Hi
We all know that the Zonefill code is not performance optimized together with teardrops. This is in my view not a critical issue however a bit annoying since Zonefilling takes hours for my design.
However what is strange:
When I Zonefill, my CPU (AMD 5950X) gets 22% utilization and is stuck at 0.75GHz (!) instead of around 4-5GHz. Making the whole machine practically unusable. (Maybe this is also a reason why it takes for me soooo long to fill). Is there something in the code holding the CPU frequency back?
Without teardrops, a zone refill takes around 4s, and with teardrops it takes around 16s on my Ryzen 5600G (Short peak >80% CPU usage, and for the rest <12%).
Does it really take over an hour, or was that meant figuratively? I’ve been on this forum for quite a long time now, and occasionally someone mentions that KiCad is very slow. Most often this is some sort of bug that is related to the graphics driver, or incompatible (old?) hardware.
Hmm strange this design with my setup (took Rev G) works fast (12-13 sec with teardrops). Both with and without teardrops. Also CPU was correctly (4-5GHz) used and this 0.75GHz limitation was not observable. So I was able to reproduce your high performance with my rig.

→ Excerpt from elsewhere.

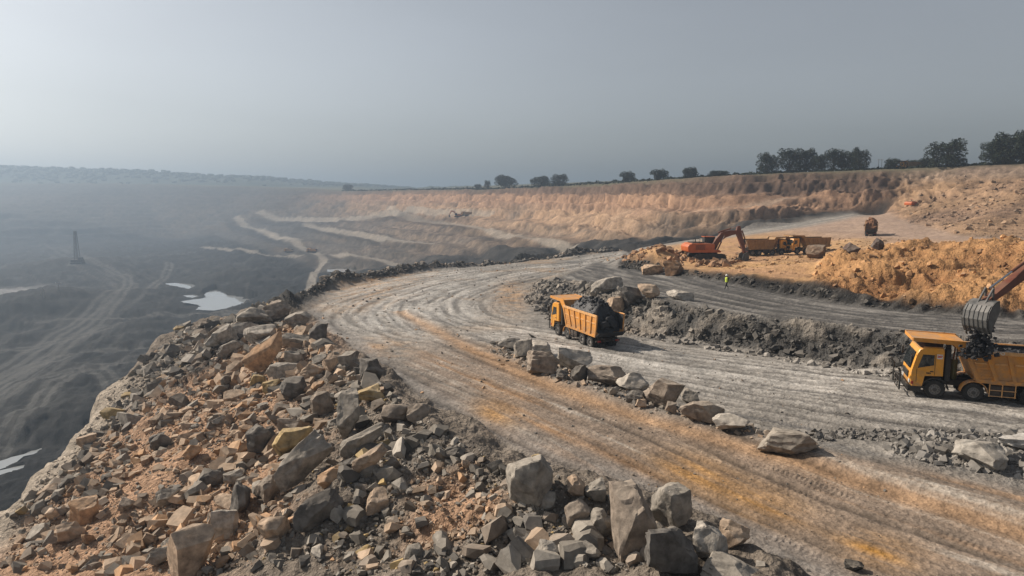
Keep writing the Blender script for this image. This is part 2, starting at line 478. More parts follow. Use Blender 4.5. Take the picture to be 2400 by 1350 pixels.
# wheel ruts that wander along the lanes
RUT = np.zeros(X.shape)
for dd0, ss0, offs, sd in ((d1, s1, (-5.6, -4.3, -3.0, -1.5, .2, 1.6, 3.0, 4.4, 6.0), 400), (d2, s2, (-8, -6.2, -4.6, -3.1, -1.4, .3, 2.0, 3.7, 5.5, 7.4, 9.0), 430)):
    for i_, of_ in enumerate(offs):
        wob = fbm2(ss0[m_road] * .025 + i_ * 9.1, ss0[m_road] * 0 + i_, 3, sd + i_) * 2.2
        on_ = sstep(-.12, .12, fbm2(ss0[m_road] * .035 + i_ * 3.3, ss0[m_road] * 0 + 5, 2, sd + 40 + i_))
        e_ = np.abs(dd0[m_road] - of_ - wob) / (.17 + .0026 * RG[m_road])
        RUT[m_road] = np.maximum(RUT[m_road], np.exp(-e_ ** 2) * on_) - .25 * np.exp(-((e_ - 2.2) / .8) ** 2) * on_
DZ -= W[1] * np.clip(RUT, -.4, 1) * .075
# bench road and ramp
st3 = np.zeros(X.shape); st3[m_b] = fbm2(d3[m_b] * .8, s3[m_b] * .05, 5, 41, .6)
st4 = np.zeros(X.shape); st4[m_r] = fbm2(d4[m_r] * .5, s4[m_r] * .03, 4, 51, .6)
DZ += W[2] * (.16 * st3 + .07 * on(m_b, lambda x, y, z: fbm2(x * 1.2, y * 1.2, 4, 8))) + W[7] * .12 * st4
# embankment
m_e = (W[10] > .01) & (RG < 200)
eb = on(m_e, lambda x, y, z: fbm2(x * .16, y * .16, 4, 61)) * 1.2 + on(m_e, lambda x, y, z: fbm3(x * .9, y * .9, z * .9, 4, 62, .6)) * .38
DN += W[10] * eb * np.where(RG < 15, .3, 1)
# bench face: broken dark rock
m_f = W[3] > .01
fn1 = on(m_f, lambda x, y, z: fbm3(x * .35, y * .35, z * .5, 3, 71))
fn2 = on(m_f, lambda x, y, z: fbm3(x * 1.1, y * 1.1, z * 1.3, 4, 72, .62))
DN += W[3] * (fn1 * .8 + fn2 * .55)
m_k = W[4] > .01
kn = np.zeros(X.shape); dk, sk = sub(m_k, bank_base)
kn[m_k] = fbm2(sk[m_k] * .9, Z0[m_k] * .35, 4, 73, .6)
DN += W[4] * (kn * .55 + on(m_k, lambda x, y, z: fbm3(x, y, z, 3, 74)) * .25)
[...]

Unfortunately I’m not allowed to share the Design with the observable issue. However the design is also basically finished now so this is not a critical issue at all. The complexity of my design is comparable, its 8L and a bigger BGA, more fills etc. but basically should still be in the seconds range or so.
So even when you consider a 6x slower CPU speed (whatever strange reason), the difference is not explainable.
KiCad Chokes a bit on the drawing on the silkscreen (with a lot of small vectors) and this causes a quite extreme slowdown of KiCad. But I don’t remember exactly in what part or when in KiCad. It was one or two years ago that I worked on that project.
If there is such a bottleneck in your project, you can find it by making a copy of your project, then deleting some likely candidates and test performance. If there is no obvious bottleneck, then delete roughly half of the PCB in each iteration.
It is also possible to make a bug report on gitlab confidential. Once an issue becomes confidential, then very few people can see it. This is not only about your project, by making a bug report, you can help with tracking down bugs and improve KiCad. But it’s also understandable you don’t want to risk this with a confidential design. But it’s quite clear this is some sort of bug behavior, and not normal for KiCad to take >30 minute to re-calculate zone geometry.